Instant Trendline
Removes the dominant cycle from price to leave a smooth trendline you can use instead of a moving average.
The Instantaneous Trendline is John Ehlers' low-lag trend line, from Rocket Science for Traders. The idea is simple but powerful: if you average price over exactly one full dominant cycle, the up-and-down swings of that cycle cancel out and what remains is the underlying trend. Because the averaging window is matched to the measured cycle rather than to a fixed length, the line reacts quickly while still removing the cyclic noise — which is why it carries less lag than an ordinary moving average of comparable smoothness.
How the Toolbox does it
The indicator measures the dominant cycle on the bar's midpoint, (High + Low) / 2, and averages over exactly that length, recomputing it every bar as the cycle drifts. The Toolbox ships it as a ready-made chart that plots the line over price and marks a buy where price crosses above it and a sell where it crosses below; it also runs as an Exploration.
Swap the DSP engine
Because the averaging window is set by the measured dominant cycle, the estimator that measures that cycle shapes the whole line. Ehlers' original public version used a single method, the Homodyne Discriminator; the Toolbox lets you choose the engine instead, so the same trendline can run smoother, sharper or with less lag depending on which one you pick.
The available engines are:
- Homodyne Discriminator — the low-lag Ehlers default, and what the original public versions used.
- Ehlers alpha Dominant Cycle — a lighter phase-accumulation read you tune by hand.
- Autocorrelation periodogram (Mesa) — a full spectral read, steady on real markets; the open basis of Ehlers' MESA approach.
- Burg maximum-entropy spectrum — the sharpest frequency resolution, best at separating closely spaced cycles.

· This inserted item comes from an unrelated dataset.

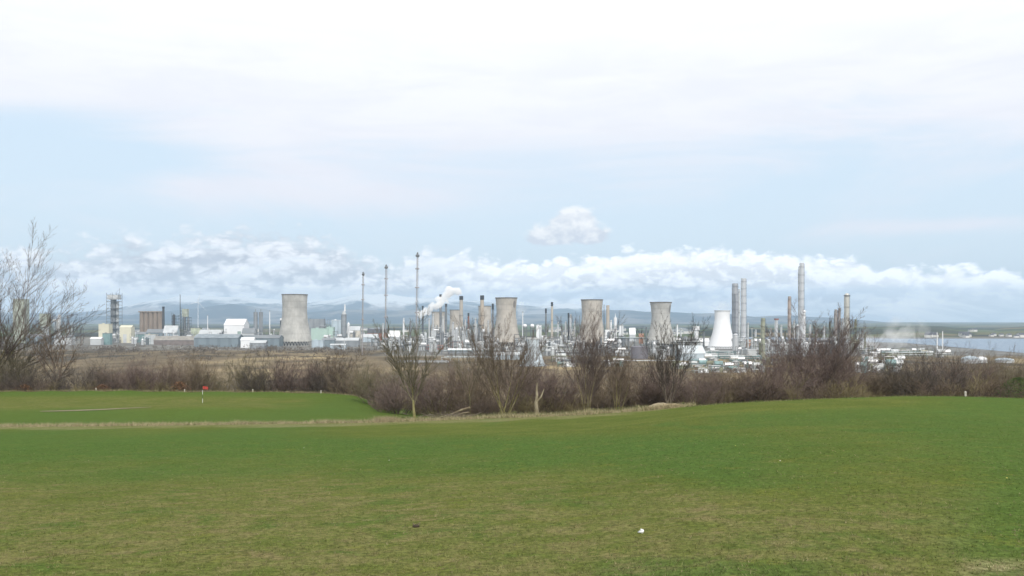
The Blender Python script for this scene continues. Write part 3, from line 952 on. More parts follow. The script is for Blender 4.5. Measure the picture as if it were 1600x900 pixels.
chimney(949.8, 1680, 476, 5.0, mat('grey_tan_concrete', (.44, .39, .33), .9, var=.12, scale=.05), 'capless grey tan chimney right of the third cooling tower', cap=None, caph=1, plats=0)
t = chimney(961.5, 1600, 496, 4.6, WHITE, 'white tapering column with a spike right of the capless chimney', cap=WHITE, caph=5, plats=2)
mb = MB(); mb.cyl(0, 0, Z(496, 1600), Z(489.5, 1600), .9, 8, .2); link('spike', mb, WHITE, t)
cooling_tower(1032.5, 1440, 472, 33.5, 28.5, .64, 50, blotched('concrete_dark_ellipse', CONC, Z(472, 1440), 16, 1.0, .85, .10), 'grey concrete cooling tower with a narrow waist, next left of the white one')
t = thing('water_tower', 'small white mushroom shaped water tower left of the white cooling tower', 'water tower', (X(1088, 1650), 1650, 0))
mb = MB(); Hw = Z(509.5, 1650); mb.lathe([(4.4, 0), (3.6, 4), (4.2, Hw * .62), (4.6, Hw * .72)], 16); link('stem', mb, WHITE, t)
mb = MB(); mb.lathe([(4.6, Hw * .725), (6.4, Hw * .78), (6.4, Hw * .97), (.3, Hw)], 18); link('bowl', mb, WHITE, t)
t = mast(1058.3, 1800, 507, WHITE, 'small white post right of the waisted cooling tower', 3.0)
cooling_tower(1128.5, 1390, 485, 24, 23.2, .82, 43, WHITE, 'smooth white cooling tower beside the two tall silver stacks', rim=OFFW, rings=False, legs=.06)
tall_stack(1148.5, 1500, 443, 9, mat('dull_grey_cladding', (.40, .41, .43), .5, .35, var=.1, scale=.12), 'dull grey tall stack directly behind the white cooling tower', 7)
tall_stack(1155, 1560, 452, 3.0, PIPEW, 'thin pale column squeezed between the two tall silver stacks', 3, ladder=False)
tall_stack(1162, 1460, 435, 8, SILV, 'bright silver tall stack right of the dull grey one', 8)
tall_stack(1149.5, 1130, 521, 8.6, SILV, 'short fat silver vessel in front of the two tall stacks', 2, dome=True)
tall_stack(1192.5, 1010, 497, 6.0, mat('green_grey_cladding', (.38, .40, .30), .5, .3, var=.2, scale=.12), 'yellow green grey column with ring platforms, right of the silver stacks', 6, dome=False)
tall_stack(1188.5, 1020, 535, 3.4, GREENS, 'short yellow green column hugging the ringed column', 2, dome=True)
t = tall_stack(1213.2, 1420, 498, 4.6, SILV, 'short silver stack with a rusty collar', 1, ladder=False)
mb = MB(); Hc = Z(498, 1420); mb.ring(0, 0, Hc - 2, W(2.3, 1420), W(3.6, 1420), 2.4, 14); link('collar', mb, RUST, t)
t = tall_stack(1233.6, 1250, 463, 4.4, mat('rust_stained_cladding', (.40, .33, .29), .6, .2, var=.3, scale=.15, streak=True), 'rust stained column left of the tallest silver stack', 5)
tall_stack(1252.8, 1330, 411, 7.0, SILV, 'tallest silver stack, rising from behind the broad bare tree', 9)
tall_stack(1248.6, 1345, 416, 2.2, PIPEW, 'thin pale flue strapped to the tallest silver stack', 3, ladder=False)
t = tall_stack(1256.7, 1180, 489, 3.4, WHITE, 'slim white column with a round head before the tallest silver stack', 4)
mb = MB(); mb.sphere(0, 0, Z(487, 1180), W(5.0, 1180) / 2, 12); link('head', mb, WHITE, t)
t = tall_stack(1246.5, 1200, 509, 4.0, OFFW, 'short white column with a conical hat inside the broad bare tree', 2)
mb = MB(); mb.lathe([(W(5.5, 1200) / 2, Z(509, 1200)), (.1, Z(507, 1200))], 12); link('hat', mb, WHITE, t)
process_unit(1303, 1314, 1240, 498, OLIVE, 'ringed grey tower with two heads right of the broad bare tree', 14, nv=4, tall=.3)
tall_stack(1306, 1235, 483.5, 4.2, mat('brown_grey_cladding', (.34, .31, .29), .6, .2, var=.2, scale=.15), 'left head column of the ringed grey tower', 4)
tall_stack(1311.5, 1240, 481.5, 3.6, mat('brown_grey_cladding', (.34, .31, .29), .6, .2), 'right head column of the ringed grey tower', 4)
tall_stack(1323.3, 1200, 458, 7.6, mat('cream_cladding', (.55, .54, .49), .45, .35, var=.1, scale=.12), 'cream silver domed column with a dark collar, right of the broad bare tree', 5, dome=True, band=DARKS)
process_unit(1329, 1346, 1220, 512, DARKS, 'dark open frame plant touching the domed column', 17, nv=3, vm=[GREYS, OLIVE])
tall_stack(1337, 1225, 499, 2.8, GREENS, 'thin green grey column above the dark open frame plant', 2)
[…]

- Kalman cycle tracker — the lowest lag and the quickest to react when the cycle length changes.
- Concentrated-taper periodogram (Multitaper) — the steadiest reading in noisy data.
The point is that the newer spectral and tracking engines are more powerful than the Homodyne Discriminator the public version relied on — a more accurate window length gives a cleaner, better-timed trendline — and you switch between them with a single setting.
How you would use it
Use it as a responsive trend filter or as a drop-in replacement for a moving average: price above the line suggests an up-trend, below it a down-trend, and the slope of the line itself reads as momentum. It pairs naturally with the cycle oscillators — lean on the Instant Trendline when the market is trending and on a cycle oscillator when it is swinging.